Com relação aos documentos de orientação curricular da RMEF para a educação infantil, vê-se que ainda é preciso aprofundar os elementos acerca da avaliação nesta etapa da educação básica. No que tange especificamente à Educação Física, as questões referentes à avaliação ainda deixam margens para interpretações diversas sobre a ação de avaliar e a produção dos pareceres descritivos semestrais. De fato, tal imprecisão pedagógica acaba culminando em angústias e diferentes entraves, uma vez que não se sabe ao certo, por exemplo se: a avaliação deve ser coletiva ou individual? Escrita por uma ou mais mãos?

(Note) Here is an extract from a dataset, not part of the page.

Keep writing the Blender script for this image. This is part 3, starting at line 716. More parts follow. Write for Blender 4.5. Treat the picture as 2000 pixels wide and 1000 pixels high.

O que deve ser observado e relatado? Para quem se destina a avaliação?
Além disso, algumas questões concretas do cotidiano pedagógico precisam ser consideradas como, por exemplo, o fato dos professores de Educação Física atenderem, em alguns casos, centenas de crianças, o que tende gerar empecilhos quando é necessária a elaboração de pareceres/avaliações qualitativas individuais. Outro fator a ser considerado é que, embora deva constar nos PPPs das Unidades educativas, em muitos contextos, a forma de avaliação da Educação Física acaba tendo a interpretação imposta por supervisores, diretores e até mesmo pelos próprios professores, ao invés de ser fruto de uma construção coletiva, atribuindo um tom conflituoso a esse processo.

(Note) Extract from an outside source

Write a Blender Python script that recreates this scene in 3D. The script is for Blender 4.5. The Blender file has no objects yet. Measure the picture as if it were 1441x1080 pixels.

Essa imposição está relacionada com a própria margem interpretativa que compõe as discussões sobre a avaliação e que acabam resultando na produção de pareceres descritivos semestrais dotados de perspectivas bastante distintas dentro de uma mesma Rede de Ensino: temos Unidades que realizam uma única avaliação coletiva e individual composta por todos profissionais; há Unidades que realizam várias avaliações individuais de cada criança, uma vez que cada profissional faz uma avaliação independente; temos Unidades em que a avaliação da Educação Física é anexada ao texto do professor de educação infantil; Unidades em que a avaliação da Educação Física deve ser individual; e outras em que a avaliação da Educação Física é coletiva.

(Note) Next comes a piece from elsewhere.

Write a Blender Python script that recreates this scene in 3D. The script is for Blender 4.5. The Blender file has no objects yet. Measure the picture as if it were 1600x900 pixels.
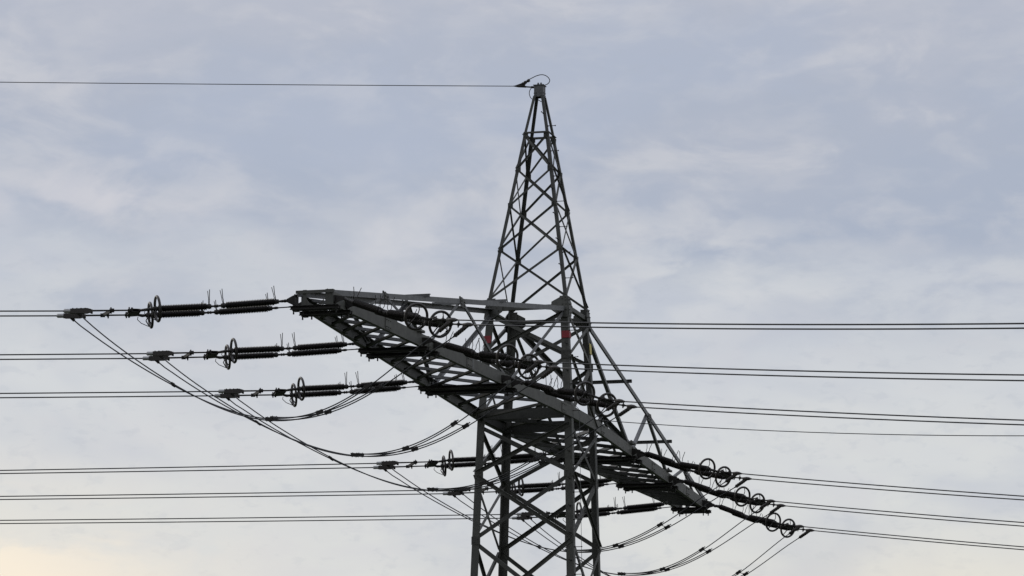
import bpy, bmesh, math, random
from mathutils import Vector, Matrix
random.seed(7)
C = bpy.context.scene.collection
SC = bpy.context.scene
H = 16.6                      # height of the crossarm's bottom chords above the ground
YAW, PITCH, ROLL = -0.27756, 0.18382, 0.00825

# ------------------------------------------------------------------ camera
def set_camera():
    cd = bpy.data.cameras.new('camera'); co = bpy.data.objects.new('camera', cd); C.objects.link(co)
    cy, sy = math.cos(YAW), math.sin(YAW)
    d = Vector((sy*math.cos(PITCH), cy*math.cos(PITCH), math.sin(PITCH)))
    r = Vector((cy, -sy, 0)); u = r.cross(d)
    c, s = math.cos(ROLL), math.sin(ROLL)
    right = c*r+s*u; up = -s*r+c*u
    m = Matrix((right, up, -d)).transposed().to_4x4()
    m.translation = Vector((26.785, -96.585, H-14.915))
    co.matrix_world = m
    cd.sensor_width = 36; cd.lens = 5949.36/1600*36
    cd.clip_start = 0.5; cd.clip_end = 6000
    SC.camera = co
set_camera()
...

É necessário considerar que a Educação Física na educação infantil da RMEF possui uma trajetória de mais de 38 anos e as diferentes práticas pedagógicas, assim como a própria formação continuada, possibilitaram ao longo desse período a produção de um determinado lugar deste componente curricular na educação infantil, com seus modos de ser e fazer. Assim sendo, é preciso compreender a importância dessa trajetória histórica na proposição das bases conceituais que a Educação Física deve assumir no âmbito da educação de zero a cinco anos, quais concepções de corpo, de movimento, de ser humano e de educação devem permear suas ações e indicar, inclusive, como se construir a própria avaliação/parecer descritivo.
Como reflexo dessa trajetória, temos, no documento “A Educação Física na Educação Infantil da Rede Municipal de Ensino de Florianópolis”, um destaque para a centralidade do corpo e do movimento humano, seus sentidos e significados e as reflexões sobre os fazeres pedagógicos como elementos chaves da prática pedagógica na Educação Física, considerando que por eles as crianças se comunicam, expressam-se e interagem socialmente (FLORIANÓPOLIS, 2016). Tais aspectos nos fornecem elementos importantes para a estruturação do fazer pedagógico, assim como, alguns indicativos acerca de como realizar os registros e avaliação na educação infantil.
Partindo de tais concepções, reconhece-se as especificidades desse componente curricular no âmbito da educação de zero a cinco anos, e contribui-se para o aperfeiçoamento dos processos de definição do papel da avaliação no âmbito da prática pedagógica. Deve-se reconhecer, de antemão, a importância da avaliação para qualificarmos nosso fazer pedagógico e contribuirmos com a construção da documentação pedagógica acerca do processo de aprendizagem em que se encontram nossas crianças, concebendo esse instrumento/documento não como um fim e sim como um meio, com sentido de diagnóstico, que sinalize e oriente nossas escolhas pedagógicas (NEVES; MORO, 2013).
AVALIAÇÃO: aspectos da legislação educacional
De acordo com o Parecer sobre as Diretrizes Curriculares Nacionais para a Educação Infantil:
A avaliação é um instrumento de reflexão sobre a prática pedagógica na busca de melhores caminhos para orientar as aprendizagens das crianças. Ela deve incidir sobre todo o contexto de aprendizagem: as atividades propostas e como foram realizadas, as instituições e os apoios oferecidos às crianças individualmente e ao coletivo de crianças, os agrupamentos que as crianças formam, o material oferecido e o espaço e o tempo garantidos para a realização das atividades (BRASIL, 2009, p.16).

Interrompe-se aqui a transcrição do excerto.